Normally, such relief work as the grievors performed here, if it were work on assignments out of Vancouver, would be performed on a trip by trip basis, pursuant to article 7.2 (i). The employee would be called from the spare board in his turn, go out and back on his trip, and be returned to the spare board to await his next call, in order. Here, however, it is said that the service is performed pursuant to article 7.2 (vi). Certainly there is an agreement between the parties that dining car employees on the spare board at Vancouver are subject to call for trips out of Jasper. The company contends that spare board employees need not be called on a trip by trip basis for this work, but may be called for an "assignment" consisting of several trips. The union contends that the agreement permitting the company to call employees from the Vancouver spare board to perform several trips out of Jasper on the one call was conditional on the employees being paid held time between trips at Jasper.

The company has paid such claims on some occasions in the past. It has indicated its willingness to pay held time at Jasper where a spare board employee is held over after the completion of his "assigned" number of trips. Where it has paid held time between trips on the original "assignment", however, it now contends that such payments have been in error. If this is the case, then the company cannot be required to perpetuate the error.

On all of the material and evidence before me in this case, I am unable to find that the company in fact entered into an agreement to pay held time in the circumstances in issue here. In this, I do not in any way reflect on the sincerity or good faith of the union officers who gave evidence as to the nature of the agreement to use the Vancouver spare board for purposes of relief assignments from Jasper. It is simply that on the evidence, I cannot make a finding relating to the terms of such agreement, other than that the Vancouver spare board was to be used for this purpose. By the same token, and again having regard to all of the evidence, I cannot find that the union had agreed that employees could properly be called from Vancouver on other than a trip by trip basis. While it may be that employees are called to work out of Jasper pursuant to article 7.2 (vi) rather than article 7.2 (i), and while it is true that article 7.2 (vi) makes no reference to work on a trip by trip basis, it is nevertheless clear that the provisions of article 7 do not contemplate spare board employees being required to be held over for a number of days, away from the terminal at which the spare board is operated, without payment and unable to be called for other work. In this instance it had been the company’s belief (and again, I do not doubt the good faith of its officers) that the union had agreed to such an arrangement. Once again, it can only be said that the evidence does not establish that the arrangement contained such terms as those desired by the company. Obviously, where employees are to be deadheaded from Vancouver to Jasper and return, it would be desirable that they perform a sufficient amount of work out of Jasper to make the effort worthwhile. Some arrangement, worked out between the parties could no doubt be made to accommodate both interests within the framework of the collective agreement. The material before me only shows that the parties actually agreed to use the Vancouver spare board as a source of relief employees on Jasper-Prince Rupert runs. Each of the parties firmly believes that the agreement went beyond that, but each party’s view of the matter is denied by the other. The evidence fails to show any clearly defined, explicit consensus, whether in writing or otherwise.

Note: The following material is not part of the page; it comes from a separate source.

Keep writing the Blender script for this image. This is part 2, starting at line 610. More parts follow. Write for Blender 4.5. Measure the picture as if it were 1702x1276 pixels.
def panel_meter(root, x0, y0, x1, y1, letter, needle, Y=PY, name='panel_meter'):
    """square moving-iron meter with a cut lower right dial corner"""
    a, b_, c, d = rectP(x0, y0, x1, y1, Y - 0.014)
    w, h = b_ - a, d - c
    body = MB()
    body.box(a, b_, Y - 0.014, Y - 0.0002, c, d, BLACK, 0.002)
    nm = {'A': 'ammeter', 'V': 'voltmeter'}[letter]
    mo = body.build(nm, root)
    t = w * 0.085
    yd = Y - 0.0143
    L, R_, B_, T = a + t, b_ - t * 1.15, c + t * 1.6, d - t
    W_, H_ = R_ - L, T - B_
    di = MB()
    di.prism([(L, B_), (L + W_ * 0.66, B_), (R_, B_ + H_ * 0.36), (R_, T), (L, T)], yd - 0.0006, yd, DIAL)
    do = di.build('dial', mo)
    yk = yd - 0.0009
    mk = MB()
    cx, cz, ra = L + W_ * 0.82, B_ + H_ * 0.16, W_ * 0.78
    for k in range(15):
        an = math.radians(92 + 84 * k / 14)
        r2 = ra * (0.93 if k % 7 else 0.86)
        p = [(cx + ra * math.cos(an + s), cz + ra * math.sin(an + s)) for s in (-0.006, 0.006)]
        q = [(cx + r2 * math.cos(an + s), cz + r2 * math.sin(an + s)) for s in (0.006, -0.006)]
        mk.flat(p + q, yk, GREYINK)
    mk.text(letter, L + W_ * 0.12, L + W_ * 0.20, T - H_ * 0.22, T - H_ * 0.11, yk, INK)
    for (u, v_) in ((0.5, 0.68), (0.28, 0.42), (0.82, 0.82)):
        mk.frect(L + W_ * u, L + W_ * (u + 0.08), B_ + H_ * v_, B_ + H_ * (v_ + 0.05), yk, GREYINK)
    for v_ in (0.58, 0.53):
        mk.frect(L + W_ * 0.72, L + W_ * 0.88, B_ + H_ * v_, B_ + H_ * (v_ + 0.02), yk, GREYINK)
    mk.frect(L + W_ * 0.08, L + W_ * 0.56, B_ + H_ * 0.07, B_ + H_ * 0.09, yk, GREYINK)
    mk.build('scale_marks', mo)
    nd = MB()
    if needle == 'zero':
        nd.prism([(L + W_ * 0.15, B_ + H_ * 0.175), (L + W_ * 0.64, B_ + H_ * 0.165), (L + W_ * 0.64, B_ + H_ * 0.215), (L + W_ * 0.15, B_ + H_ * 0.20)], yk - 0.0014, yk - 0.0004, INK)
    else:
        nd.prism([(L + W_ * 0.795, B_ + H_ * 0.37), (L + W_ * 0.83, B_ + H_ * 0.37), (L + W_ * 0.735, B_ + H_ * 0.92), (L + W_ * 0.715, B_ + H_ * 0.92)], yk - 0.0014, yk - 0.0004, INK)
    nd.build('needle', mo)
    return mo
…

The instant case involves claims for time "held" at Jasper. For the reasons which have been stated, there is no basis for such a claim in the absence of a particular agreement which would support it. There being no such agreement provided, the claims cannot succeed. The matter of requiring spare board employees to accept "assignments" on a multi-trip basis is not now before me for determination; it was, however, referred to at the hearing, and likewise appears to require a specific agreement between the parties. It may be noted that no such agreement appears, on the material before me.

For the foregoing reasons, the grievance must be dismissed.